Padua College, Mornington
Fyonn Munro, Unravelled (ceramic sculpture)


Fyonn’s ceramic sculpture explores the relationship between physical pain and mental anguish associated with unseen chronic illness. Through raw textures and an unravelling form, the work conveys vulnerability, resilience, and the complex connection between mind and body.
St Monica’s College, Epping
Proud teachers from St Monica’s College credit Sophie and Amelia with ‘dedication, creativity and commitment throughout their studies’, and are very proud of how their achievements reinforce the school’s reputation for excellence in education and the arts.
Sophie Igbinovia, The Woods between the Worlds (oil pastel and coloured pencil on paper)

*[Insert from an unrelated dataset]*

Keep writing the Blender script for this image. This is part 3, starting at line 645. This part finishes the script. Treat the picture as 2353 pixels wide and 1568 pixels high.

This artwork explores the ‘experience of growing up, and the sometimes overwhelming nature of trying to understand and know myself as an ever-changing and ever-growing person, that has inspired The Woods between the Worlds’.
Amelia Pezzimenti, The Story between Us (charcoal, coloured pencil and ink on paper)


This work ‘explores the enduring bond between my grandparents, revealing how love, resilience, faith, and a shared history of memory and migration shape their connection and sense of identity’.
Top Arts 2026 runs from Friday 13 March to Sunday 19 July at The Ian Potter Centre: NGV Australia, Federation Square.